▸ **Source data**:

* * *

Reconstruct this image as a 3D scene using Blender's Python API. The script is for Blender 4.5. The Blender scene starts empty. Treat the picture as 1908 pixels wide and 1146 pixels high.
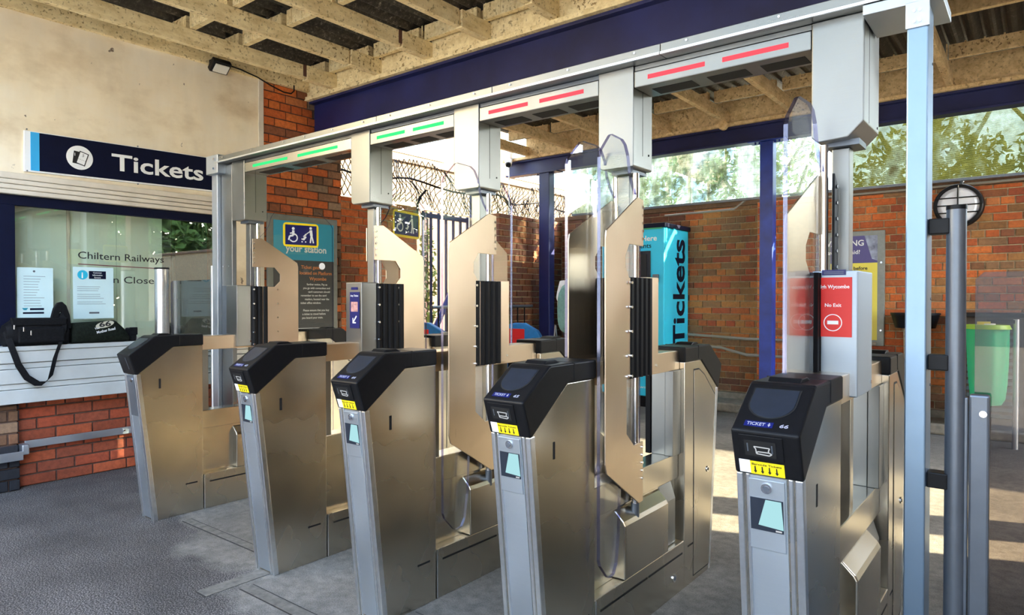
import bpy, bmesh, math, random
from mathutils import Vector, Matrix
random.seed(7)
PI = math.pi
S = bpy.context.scene
COL = S.collection

# ------------------------------------------------------------------ camera, sky, sun, exposure
F_PX = 1249.0
yaw = math.atan(986 / F_PX); pitch = math.atan(16 / F_PX)
cd = bpy.data.cameras.new('camera'); cam = bpy.data.objects.new('camera', cd); COL.objects.link(cam)
cd.sensor_width = 36; cd.sensor_fit = 'HORIZONTAL'; cd.lens = F_PX / 1908 * 36
cd.clip_start = .05; cd.clip_end = 300
cam.location = (0, 0, 1.25)
cam.rotation_euler = (PI / 2 - pitch, 0, yaw)
S.camera = cam

W = bpy.data.worlds.new('sky'); S.world = W; W.use_nodes = True
wn = W.node_tree.nodes; wl = W.node_tree.links; wn.clear()
sky = wn.new('ShaderNodeTexSky'); sky.sky_type = 'NISHITA'; sky.sun_disc = False
sky.sun_elevation = math.radians(20); sky.sun_rotation = math.radians(69.7); sky.air_density = 1.0; sky.dust_density = .8
bg = wn.new('ShaderNodeBackground'); bg.inputs['Strength'].default_value = 1.3
wo = wn.new('ShaderNodeOutputWorld')
hz = wn.new('ShaderNodeHueSaturation'); hz.inputs['Saturation'].default_value = .85   # slightly hazy sky
wl.new(sky.outputs[0], hz.inputs['Color']); wl.new(hz.outputs[0], bg.inputs[0]); wl.new(bg.outputs[0], wo.inputs[0])

SUN_DIR = Vector((math.cos(math.radians(20)) * .938, math.cos(math.radians(20)) * .347, math.sin(math.radians(20))))
sl = bpy.data.lights.new('sun', 'SUN'); sl.energy = 15; sl.angle = math.radians(.55); sl.color = (1, .86, .57)
so = bpy.data.objects.new('sun', sl); COL.objects.link(so)
so.rotation_euler = SUN_DIR.to_track_quat('Z', 'Y').to_euler()

S.view_settings.view_transform = 'Standard'; S.view_settings.look = 'None'
S.view_settings.gamma = 1; S.view_settings.use_curve_mapping = False
S.view_settings.exposure = 1.45

# ------------------------------------------------------------------ materials
MATS = {}
def nodes_of(name):
    m = bpy.data.materials.new(name); m.use_nodes = True
    nt = m.node_tree; b = nt.nodes['Principled BSDF']
    MATS[name] = m
    return m, nt, b
def noise(nt, scale=(1, 1, 1), s=5, detail=4, rough=.55, coord='Object'):
    tc = nt.nodes.new('ShaderNodeTexCoord'); mp = nt.nodes.new('ShaderNodeMapping')
    mp.inputs['Scale'].default_value = scale
    n = nt.nodes.new('ShaderNodeTexNoise'); n.inputs['Scale'].default_value = s
    n.inputs['Detail'].default_value = detail; n.inputs['Roughness'].default_value = rough
    nt.links.new(tc.outputs[coord], mp.inputs[0]); nt.links.new(mp.outputs[0], n.inputs[0])
    return n
def ramp(nt, src, stops):
    r = nt.nodes.new('ShaderNodeValToRGB'); e = r.color_ramp.elements
    while len(e) < len(stops): e.new(.5)
    for i, (p, c) in enumerate(stops):
        e[i].position = p
        e[i].color = (c, c, c, 1) if isinstance(c, (int, float)) else tuple(c) + (1,)
    nt.links.new(src, r.inputs[0]); return r
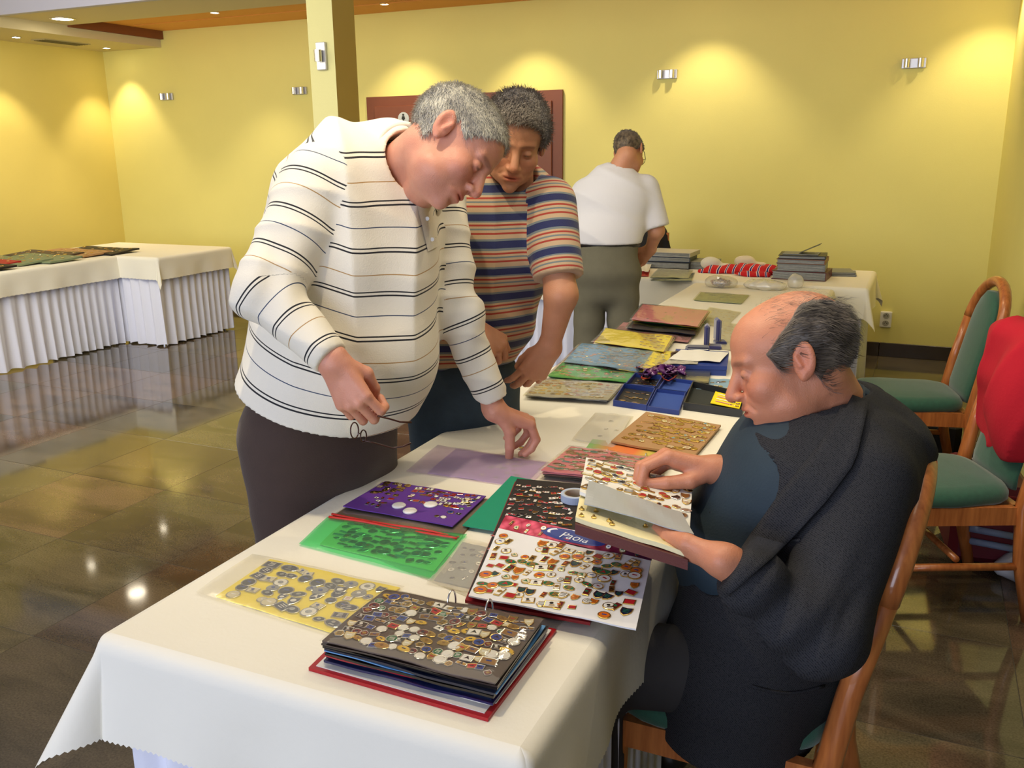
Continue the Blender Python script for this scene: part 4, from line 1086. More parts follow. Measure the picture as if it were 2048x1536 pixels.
    def band(name, rad, lo, hi, out, mt_, drop, fsp=.9, fo=.03):
        G = [[], [], [], []]
        for k in range(37):
            a = -PI*fsp+2*fsp*PI*k/36; d = -fr*math.cos(a)+np.cross(cax, -fr)*math.sin(a); ex = max(0, abs(a)/PI-.45)/.5
            q = nb+fr*fo*ex
            G[0].append(q+d*rad+cax*(lo-drop*ex)); G[1].append(q+d*rad+cax*(hi-drop*ex)); G[2].append(q+d*(rad+.004)+cax*(hi-drop*ex)); G[3].append(q+d*(rad+out)+cax*(lo-.012-drop*1.35*ex))
        o = MB().loft(G, cap=False, close=False).build(name, mt_, r, smooth=True, sub=r.location); md = o.modifiers.new('s', 'SOLIDIFY'); md.thickness = .003
    band('shirt_collar', .086, -.03, .016, .018, mat('navy collar cotton', (.014, .02, .034), .75), .05, .94, .03)
    band('jacket_collar', .102, -.055, -.008, .014, m, .05, .62, .02)
    # lapel: folded flap running down the chest edge
    A_ = [(1700, 790), (1640, 890), (1562, 985), (1492, 1085), (1440, 1180)]; B_ = [(1738, 806), (1712, 925), (1652, 1005), (1560, 1105), (1452, 1195)]
    full = U_(f, sf, k=.002); rows = []
    for i in range(15):
        t = i/14*4; k = min(3, int(t)); u_ = t-k; pa = np.array(A_[k])*(1-u_)+np.array(A_[k+1])*u_; pb = np.array(B_[k])*(1-u_)+np.array(B_[k+1])*u_
        rows.append([onto(full, *(pa*(1-j/5)+pb*j/5), 1.2, .004+.005*(j/5)) for j in range(6)])
    lo_ = MB().loft(rows, cap=False, close=False).build('lapel', m, r, smooth=True, sub=r.location); md = lo_.modifiers.new('s', 'SOLIDIFY'); md.thickness = .004
    for q0, q1, h_ in (((1503, 1372), (1648, 1372), 14), ((1518, 1068), (1600, 1080), 6)):
        pts = [onto(f, q0[0]+(q1[0]-q0[0])*k/10, q0[1]+(q1[1]-q0[1])*k/10+h_*math.sin(PI*k/10), 1.2, .001) for k in range(11)]
        MB().tube(pts, .0035, 6).build('pocket_welt', m, r, smooth=True, sub=r.location)
    hm = hair_mat('dark grey hair', '30261d', '6e6254', 30)
    side = lambda Q: np.interp(Q[:, 1], [-.12, -.07, -.04, -.02, .0, .012, .028, .045, .06, .1], [-.07, -.075, -.06, -.01, .03, .01, -.006, .035, .055, .09])-Q[:, 2]
    bald = lambda Q: -ell((0, -.008, .12), (.062, .122, .082))(Q)
    front = lambda Q: Q[:, 1]-.047+1.2*np.maximum(0, Q[:, 2]-.022)
    g = lambda Q: np.maximum(np.maximum(side(Q), bald(Q)), front(Q))
    hair_obj(r, H, g, hm, .006, 9000, .032, .0006, lambda Q: np.stack([0*Q[:, 0], -1+0*Q[:, 0], -.15-.6*(Q[:, 1] < -.05)], 1), .12, 4, jitter=.35)
    # thin wisps combed over the bald crown
    rg = np.random.default_rng(9); n = 420; a = rg.uniform(-1, 1, n); b_ = rg.uniform(-.9, .75, n)
    q = np.stack([.062*a, -.01+.085*b_, 0*a], 1); q[:, 2] = .034+.084*np.sqrt(np.clip(1-(q[:, 0]/.076)**2-((q[:, 1]+.022)/.096)**2, .02, 1))+.0005
    Nq = (q-np.array([0, -.022, .034]))/np.array([.076, .096, .084])**2; Nq /= np.linalg.norm(Nq, axis=1)[:, None]
    Vw, F1, F2 = strands(rg, H.c+H.s*(q@H.B.T), Nq@H.B.T, 420, .042, .00028, lambda p: np.stack([np.sign(H.loc(p)[:, 0])*.8, -1+0*p[:, 0], 0*p[:, 0]], 1)@H.B.T, .35, .12)
    me = mesh('hair_wisps', Vw-np.array(r.location), [tuple(f) for f in F1]+[tuple(f[:3]) for f in F2], [hm], False); o = link('hair_wisps', me, r); o['kind'] = 'stuff'
    # trousers
    mt = mat('dark grey trousers', (.035, .032, .032), .85, var=.1, scale=30, bump=.0005, bscale=300)
    hN = np.array([-.18, 1.68, .56]); kN = np.array([-.56, 1.61, .545]); aN = np.array([-.53, 1.62, .1]); hF = np.array([-.15, 1.96, .555]); kF = np.array([-.56, 2.03, .56]); aF = np.array([-.52, 2.05, .1])
    lf = lambda P: smin(smin(rc(hN, kN, .092, .088)(P), rc(kN, aN, .088, .07)(P), .03), smin(rc(hF, kF, .095, .078)(P), rc(kF, aF, .078, .065)(P), .03), .01)
    tf = lambda P: smax(smax(smin(lf(P), ell(pel+np.array([.0, 0, -.02]), (.11, .15, .09))(P), .04)+.005*wob(P, .06), .03-P[:, 2], .004), .497-P[:, 2]-np.where((P[:, 0] > -.505) & (P[:, 1] > 1.60), 0, 9), .004)
    garment('trousers', r, tf, [hN, kN, aN, hF, kF, aF], .17, .009, mt)
    shoes(r, [(aN*[1, 1, 0], (-1, 0, 0)), (aF*[1, 1, 0], (-1, .1, 0))], M_shoe)
    return h1, h2
man_polo(); man_tee(); man_white(); man_seated()
# ------------------------------------------------------------------ pins and badges
BC = {'red': 'b3202a', 'white': 'ece9e2', 'blue': '24408f', 'navy': '141a3c', 'green': '1e6b46', 'teal': '1f7f84', 'gold': 'c79a3a', 'yellow': 'd9b02c', 'black': '14130f',
      'maroon': '6a1722', 'orange': 'cf6a20', 'sky': '6fa3c4', 'silver': 'a9a9a6', 'pink': 'cf8090', 'copper': '9c5a2c', 'cream': 'd9cfae', 'violet': '51307a'}
M_gold = mat('polished gold', (.72, .50, .16), .22, 1); M_silv = mat('polished silver metal', (.66, .66, .64), .22, 1); M_copper = mat('bronze metal', (.42, .25, .11), .3, 1)
def enamel(c): return {'gold': M_gold, 'silver': M_silv, 'copper': M_copper}.get(c) or mat('enamel '+c, BC[c], .22, coat=.5)
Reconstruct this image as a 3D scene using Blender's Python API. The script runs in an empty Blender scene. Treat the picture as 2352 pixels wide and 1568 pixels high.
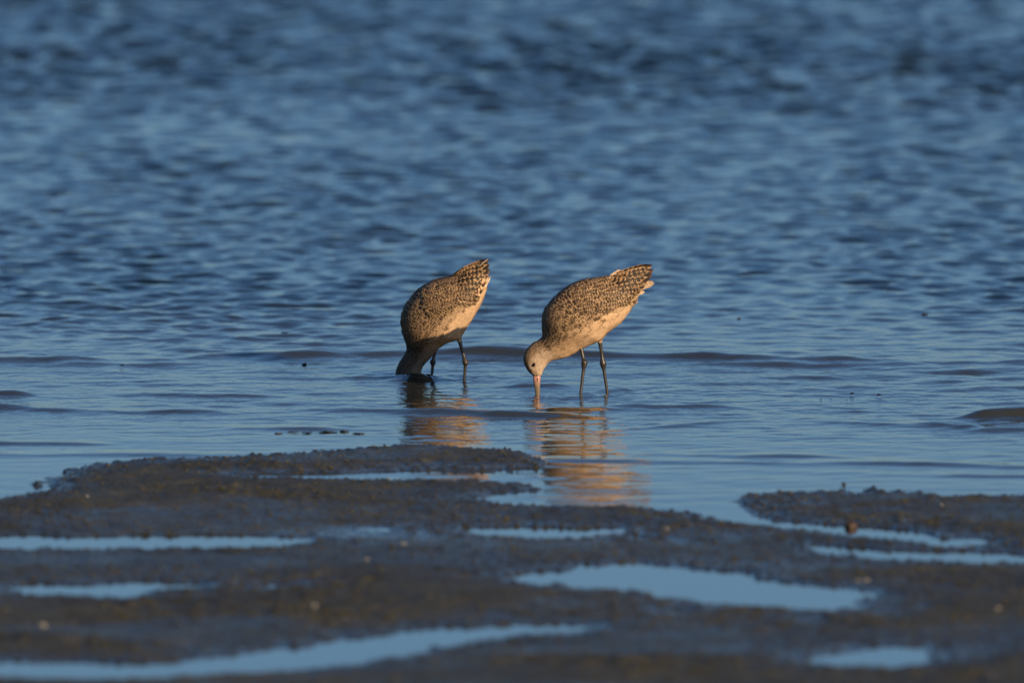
import bpy, math, random
import numpy as np
from mathutils import Vector, Matrix
from mathutils.bvhtree import BVHTree

R = math.radians
random.seed(7)
rng = np.random.default_rng(11)
sc = bpy.context.scene
col = sc.collection

# ------------------------------------------------------------------ camera
LENS, SENSOR, CAM_H, PITCH = 600.0, 36.0, 2.88, 4.045
cam_d = bpy.data.cameras.new('camera')
cam_d.lens, cam_d.sensor_width = LENS, SENSOR
cam_d.clip_start, cam_d.clip_end = 0.5, 9000.0
cam = bpy.data.objects.new('camera', cam_d)
cam.location = (0, 0, CAM_H)
cam.rotation_euler = (R(90 - PITCH), 0, 0)
col.objects.link(cam)
sc.camera = cam
cam_d.dof.use_dof = True
cam_d.dof.focus_distance = 39.1
cam_d.dof.aperture_fstop = 5.0
cam_d.dof.aperture_blades = 9

# ------------------------------------------------------------------ light
SUN_EL, SUN_AZ = 15.4, 38.0          # azimuth: degrees right of straight behind the camera
wd = bpy.data.worlds.new('World'); sc.world = wd; wd.use_nodes = True
nt = wd.node_tree
bg = nt.nodes['Background']
sky = nt.nodes.new('ShaderNodeTexSky'); sky.sky_type = 'NISHITA'
sky.sun_disc = False
sky.sun_elevation = R(SUN_EL)
sky.sun_rotation = R(180 - SUN_AZ)
sky.air_density, sky.dust_density, sky.ozone_density = 0.80, 0.5, 5.0
nt.links.new(sky.outputs[0], bg.inputs[0]); bg.inputs[1].default_value = 0.068
sun_d = bpy.data.lights.new('sun', 'SUN'); sun_d.energy = 5.0; sun_d.angle = R(0.5)
sun_d.color = (1.0, 0.745, 0.48)
sun = bpy.data.objects.new('sun', sun_d); col.objects.link(sun)
SUNV = Vector((math.sin(R(SUN_AZ)) * math.cos(R(SUN_EL)), -math.cos(R(SUN_AZ)) * math.cos(R(SUN_EL)), math.sin(R(SUN_EL))))
sun.rotation_euler = SUNV.to_track_quat('Z', 'Y').to_euler()
sun.location = (8, 20, 12)
vs = sc.view_settings
vs.view_transform = 'Standard'; vs.look = 'None'; vs.gamma = 1.0; vs.use_curve_mapping = False
vs.exposure = 0.32
sc.cycles.use_denoising = True

# ------------------------------------------------------------------ helpers
FPX = LENS / SENSOR * 2352.0
def G(px, py, z=0.0):
    """ground point under a spot of the picture (2352 x 1568 grid)"""
    cx, cy = (px - 1176.0) / FPX, (784.0 - py) / FPX
    a = R(PITCH)
    d = (cx, math.cos(a) + cy * math.sin(a), -math.sin(a) + cy * math.cos(a))
    t = (z - CAM_H) / d[2]
    return d[0] * t, d[1] * t

TAB = rng.random((256, 256))
def vnoise(x, y, seed=0):
    x = np.asarray(x) + seed * 17.31; y = np.asarray(y) + seed * 9.77
    xi = np.floor(x).astype(int); yi = np.floor(y).astype(int)
    fx = x - xi; fy = y - yi
    fx = fx * fx * (3 - 2 * fx); fy = fy * fy * (3 - 2 * fy)
    a = TAB[xi & 255, yi & 255]; b = TAB[(xi + 1) & 255, yi & 255]
    c = TAB[xi & 255, (yi + 1) & 255]; d = TAB[(xi + 1) & 255, (yi + 1) & 255]
    return (a * (1 - fx) + b * fx) * (1 - fy) + (c * (1 - fx) + d * fx) * fy - 0.5
def fbm(x, y, oct=4, seed=0, gain=0.5):
    s = 0.0; a = 1.0
    for i in range(oct):
        s = s + a * vnoise(x * 2 ** i, y * 2 ** i, seed + i); a *= gain
    return s
def sstep(a, b, x):
    t = np.clip((x - a) / (b - a), 0, 1); return t * t * (3 - 2 * t)

def axis(fine, lo, hi, growth=1.3):
    """a fine run of coordinates with ever wider steps out to lo and hi"""
    f = list(fine); st = f[-1] - f[-2]; out = []
    v = f[-1]
    while v < hi: st *= growth; v += st; out.append(v)
    st = f[1] - f[0]; v = f[0]; pre = []
    while v > lo: st *= growth; v -= st; pre.append(v)
    return np.array(pre[::-1] + f + out)

def new_mesh(name, co, faces, smooth=True):
    co = np.asarray(co, dtype=np.float32); faces = np.asarray(faces, dtype=np.int32)
    me = bpy.data.meshes.new(name)
    n, k = len(faces), faces.shape[1]
    me.vertices.add(len(co)); me.vertices.foreach_set('co', co.ravel())
    me.loops.add(n * k); me.loops.foreach_set('vertex_index', faces.ravel())
    me.polygons.add(n)
    me.polygons.foreach_set('loop_start', np.arange(0, n * k, k, dtype=np.int32))
    me.polygons.foreach_set('loop_total', np.full(n, k, dtype=np.int32))
    me.polygons.foreach_set('use_smooth', np.full(n, smooth, dtype=bool))
    me.update(calc_edges=True)
    return me
def grid_faces(nr, nc):
    i = np.arange(nr * nc).reshape(nr, nc)
    return np.stack([i[:-1, :-1], i[:-1, 1:], i[1:, 1:], i[1:, :-1]], -1).reshape(-1, 4)
def link(name, me, mat=None, parent=None):
    o = bpy.data.objects.new(name, me); col.objects.link(o)
    if mat is not None and me is not None and not me.materials: me.materials.append(mat)
    if parent is not None: o.parent = parent
    return o
def tag(o, label=None, cat=None, group=None, kind=None):
    if label: o['label'] = label
    if cat: o['category'] = cat
    if group: o['group'] = group
    if kind: o['kind'] = kind
    return o
def fattr(me, name, arr):
    a = me.attributes.new(name, 'FLOAT', 'POINT'); a.data.foreach_set('value', np.asarray(arr, dtype=np.float32).ravel())
def vattr(me, name, arr):
    a = me.attributes.new(name, 'FLOAT_VECTOR', 'POINT'); a.data.foreach_set('vector', np.asarray(arr, dtype=np.float32).ravel())

class NB:
    """small node-building helper"""
    def __init__(self, name):
        self.mat = bpy.data.materials.new(name); self.mat.use_nodes = True
        self.t = self.mat.node_tree; self.p = self.t.nodes['Principled BSDF']
    def n(self, typ, **kw):
        nd = self.t.nodes.new(typ)
        for k, v in kw.items(): setattr(nd, k, v)
        return nd
    def put(self, sock, v):
        if isinstance(v, (int, float)): sock.default_value = v
        elif isinstance(v, (tuple, list)): sock.default_value = (*v, 1.0) if len(v) == 3 and sock.type == 'RGBA' else v
        else: self.t.links.new(v, sock)
    def m(self, op, a, b=0.0, c=None, clamp=False):
        nd = self.n('ShaderNodeMath', operation=op); nd.use_clamp = clamp
        self.put(nd.inputs[0], a); self.put(nd.inputs[1], b)
        if c is not None: self.put(nd.inputs[2], c)
        return nd.outputs[0]
    def ss(self, lo, hi, x, a=0.0, b=1.0):
        nd = self.n('ShaderNodeMapRange', interpolation_type='SMOOTHSTEP')
        self.put(nd.inputs[0], x)
        for i, v in ((1, lo), (2, hi), (3, a), (4, b)): nd.inputs[i].default_value = v
        return nd.outputs[0]
    def mix(self, f, a, b, bt='MIX'):
        nd = self.n('ShaderNodeMix', data_type='RGBA', blend_type=bt)
        self.put(nd.inputs[0], f); self.put(nd.inputs[6], a); self.put(nd.inputs[7], b)
        return nd.outputs[2]
    def attr(self, name, out='Fac'):
        return self.n('ShaderNodeAttribute', attribute_name=name).outputs[out]
    def noise(self, scale, detail=3, rough=0.5, vec=None):
        nd = self.n('ShaderNodeTexNoise'); nd.inputs['Scale'].default_value = scale
        nd.inputs['Detail'].default_value = detail; nd.inputs['Roughness'].default_value = rough
        if vec is not None: self.t.links.new(vec, nd.inputs['Vector'])
        return nd.outputs['Fac']
    def obj(self, scale=None):
        v = self.n('ShaderNodeTexCoord').outputs['Object']
        if scale:
            mp = self.n('ShaderNodeMapping'); self.t.links.new(v, mp.inputs[0]); mp.inputs['Scale'].default_value = scale
            v = mp.outputs[0]
        return v
    def bump(self, h, strength, dist, prev=None):
        nd = self.n('ShaderNodeBump'); nd.inputs['Strength'].default_value = strength; nd.inputs['Distance'].default_value = dist
        self.t.links.new(h, nd.inputs['Height'])
        if prev is not None: self.t.links.new(prev, nd.inputs['Normal'])
        return nd.outputs[0]
    def set(self, **kw):
        for k, v in kw.items(): self.put(self.p.inputs[k.replace('_', ' ')], v)
        return self.mat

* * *

▸ **Direction**:
Pictures in the material above should be skipped; print exactly the lines from the one with "1568 pixels high." through the one with "from mathutils.bvhtree import BVHTree".

▸ **Solution to this problem**:
Reconstruct this image as a 3D scene using Blender's Python API. The script runs in an empty Blender scene. Treat the picture as 2352 pixels wide and 1568 pixels high.
import bpy, math, random
import numpy as np
from mathutils import Vector, Matrix
from mathutils.bvhtree import BVHTree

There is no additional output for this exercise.